Every line below must be reproduced exactly. Copy them all.

------ Data records

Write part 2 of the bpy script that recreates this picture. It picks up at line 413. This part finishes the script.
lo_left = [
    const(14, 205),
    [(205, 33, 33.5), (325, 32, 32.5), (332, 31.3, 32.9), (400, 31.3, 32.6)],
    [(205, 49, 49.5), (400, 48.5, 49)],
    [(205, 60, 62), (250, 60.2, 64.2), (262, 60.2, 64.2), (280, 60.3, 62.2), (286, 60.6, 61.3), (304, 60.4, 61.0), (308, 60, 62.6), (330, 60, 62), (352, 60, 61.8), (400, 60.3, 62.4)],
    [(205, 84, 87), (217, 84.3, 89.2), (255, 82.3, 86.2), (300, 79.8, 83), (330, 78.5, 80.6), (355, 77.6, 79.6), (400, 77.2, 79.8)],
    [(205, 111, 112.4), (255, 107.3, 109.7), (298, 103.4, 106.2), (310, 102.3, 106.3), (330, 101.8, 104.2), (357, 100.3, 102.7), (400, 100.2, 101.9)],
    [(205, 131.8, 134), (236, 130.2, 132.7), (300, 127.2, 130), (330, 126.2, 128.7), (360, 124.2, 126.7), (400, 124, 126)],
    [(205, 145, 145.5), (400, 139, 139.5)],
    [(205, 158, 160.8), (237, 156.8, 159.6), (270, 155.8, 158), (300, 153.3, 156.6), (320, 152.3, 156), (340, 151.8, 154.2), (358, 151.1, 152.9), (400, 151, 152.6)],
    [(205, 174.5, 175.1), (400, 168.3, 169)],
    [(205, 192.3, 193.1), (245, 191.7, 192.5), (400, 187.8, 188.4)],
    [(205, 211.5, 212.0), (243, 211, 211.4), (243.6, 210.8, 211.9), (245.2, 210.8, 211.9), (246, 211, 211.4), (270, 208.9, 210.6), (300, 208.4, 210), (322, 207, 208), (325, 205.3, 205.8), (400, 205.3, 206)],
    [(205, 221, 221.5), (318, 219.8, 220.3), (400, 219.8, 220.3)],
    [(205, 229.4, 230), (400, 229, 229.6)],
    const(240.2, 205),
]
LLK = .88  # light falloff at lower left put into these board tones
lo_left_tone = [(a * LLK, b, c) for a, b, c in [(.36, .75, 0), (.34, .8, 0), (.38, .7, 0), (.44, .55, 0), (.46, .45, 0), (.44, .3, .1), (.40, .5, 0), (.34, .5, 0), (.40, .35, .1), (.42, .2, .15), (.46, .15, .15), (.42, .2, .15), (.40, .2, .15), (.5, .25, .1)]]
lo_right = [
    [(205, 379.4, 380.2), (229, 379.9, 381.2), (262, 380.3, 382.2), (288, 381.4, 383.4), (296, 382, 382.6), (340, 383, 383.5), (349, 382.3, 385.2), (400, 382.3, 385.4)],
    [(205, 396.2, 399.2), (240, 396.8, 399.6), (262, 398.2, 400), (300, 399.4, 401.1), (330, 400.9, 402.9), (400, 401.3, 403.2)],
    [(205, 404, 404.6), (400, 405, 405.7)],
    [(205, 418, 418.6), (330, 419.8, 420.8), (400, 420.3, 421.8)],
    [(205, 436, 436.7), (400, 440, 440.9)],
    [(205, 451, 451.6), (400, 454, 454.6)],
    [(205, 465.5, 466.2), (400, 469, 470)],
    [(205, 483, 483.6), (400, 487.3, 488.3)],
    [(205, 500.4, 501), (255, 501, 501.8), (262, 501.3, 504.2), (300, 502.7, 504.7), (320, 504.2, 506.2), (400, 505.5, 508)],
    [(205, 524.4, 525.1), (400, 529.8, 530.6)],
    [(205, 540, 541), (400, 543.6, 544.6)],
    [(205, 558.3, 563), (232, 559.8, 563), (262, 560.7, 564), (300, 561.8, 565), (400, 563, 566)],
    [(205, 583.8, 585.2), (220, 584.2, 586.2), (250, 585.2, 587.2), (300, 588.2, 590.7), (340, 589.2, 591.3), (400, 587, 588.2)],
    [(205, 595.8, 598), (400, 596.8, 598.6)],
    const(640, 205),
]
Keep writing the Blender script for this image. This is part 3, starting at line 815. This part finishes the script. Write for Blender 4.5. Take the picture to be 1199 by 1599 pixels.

------------

Solution below:
Write part 2 of the bpy script that recreates this picture. It picks up at line 413. This part finishes the script.
lo_left = [
    const(14, 205),
    [(205, 33, 33.5), (325, 32, 32.5), (332, 31.3, 32.9), (400, 31.3, 32.6)],
    [(205, 49, 49.5), (400, 48.5, 49)],
    [(205, 60, 62), (250, 60.2, 64.2), (262, 60.2, 64.2), (280, 60.3, 62.2), (286, 60.6, 61.3), (304, 60.4, 61.0), (308, 60, 62.6), (330, 60, 62), (352, 60, 61.8), (400, 60.3, 62.4)],
    [(205, 84, 87), (217, 84.3, 89.2), (255, 82.3, 86.2), (300, 79.8, 83), (330, 78.5, 80.6), (355, 77.6, 79.6), (400, 77.2, 79.8)],
    [(205, 111, 112.4), (255, 107.3, 109.7), (298, 103.4, 106.2), (310, 102.3, 106.3), (330, 101.8, 104.2), (357, 100.3, 102.7), (400, 100.2, 101.9)],
    [(205, 131.8, 134), (236, 130.2, 132.7), (300, 127.2, 130), (330, 126.2, 128.7), (360, 124.2, 126.7), (400, 124, 126)],
    [(205, 145, 145.5), (400, 139, 139.5)],
    [(205, 158, 160.8), (237, 156.8, 159.6), (270, 155.8, 158), (300, 153.3, 156.6), (320, 152.3, 156), (340, 151.8, 154.2), (358, 151.1, 152.9), (400, 151, 152.6)],
    [(205, 174.5, 175.1), (400, 168.3, 169)],
    [(205, 192.3, 193.1), (245, 191.7, 192.5), (400, 187.8, 188.4)],
    [(205, 211.5, 212.0), (243, 211, 211.4), (243.6, 210.8, 211.9), (245.2, 210.8, 211.9), (246, 211, 211.4), (270, 208.9, 210.6), (300, 208.4, 210), (322, 207, 208), (325, 205.3, 205.8), (400, 205.3, 206)],
    [(205, 221, 221.5), (318, 219.8, 220.3), (400, 219.8, 220.3)],
    [(205, 229.4, 230), (400, 229, 229.6)],
    const(240.2, 205),
]
LLK = .88  # light falloff at lower left put into these board tones
lo_left_tone = [(a * LLK, b, c) for a, b, c in [(.36, .75, 0), (.34, .8, 0), (.38, .7, 0), (.44, .55, 0), (.46, .45, 0), (.44, .3, .1), (.40, .5, 0), (.34, .5, 0), (.40, .35, .1), (.42, .2, .15), (.46, .15, .15), (.42, .2, .15), (.40, .2, .15), (.5, .25, .1)]]
lo_right = [
    [(205, 379.4, 380.2), (229, 379.9, 381.2), (262, 380.3, 382.2), (288, 381.4, 383.4), (296, 382, 382.6), (340, 383, 383.5), (349, 382.3, 385.2), (400, 382.3, 385.4)],
    [(205, 396.2, 399.2), (240, 396.8, 399.6), (262, 398.2, 400), (300, 399.4, 401.1), (330, 400.9, 402.9), (400, 401.3, 403.2)],
    [(205, 404, 404.6), (400, 405, 405.7)],
    [(205, 418, 418.6), (330, 419.8, 420.8), (400, 420.3, 421.8)],
    [(205, 436, 436.7), (400, 440, 440.9)],
    [(205, 451, 451.6), (400, 454, 454.6)],
    [(205, 465.5, 466.2), (400, 469, 470)],
    [(205, 483, 483.6), (400, 487.3, 488.3)],
    [(205, 500.4, 501), (255, 501, 501.8), (262, 501.3, 504.2), (300, 502.7, 504.7), (320, 504.2, 506.2), (400, 505.5, 508)],
    [(205, 524.4, 525.1), (400, 529.8, 530.6)],
    [(205, 540, 541), (400, 543.6, 544.6)],
    [(205, 558.3, 563), (232, 559.8, 563), (262, 560.7, 564), (300, 561.8, 565), (400, 563, 566)],
    [(205, 583.8, 585.2), (220, 584.2, 586.2), (250, 585.2, 587.2), (300, 588.2, 590.7), (340, 589.2, 591.3), (400, 587, 588.2)],
    [(205, 595.8, 598), (400, 596.8, 598.6)],
    const(640, 205),
]
Keep writing the Blender script for this image. This is part 3, starting at line 815. This part finishes the script. Write for Blender 4.5. Take the picture to be 1199 by 1599 pixels.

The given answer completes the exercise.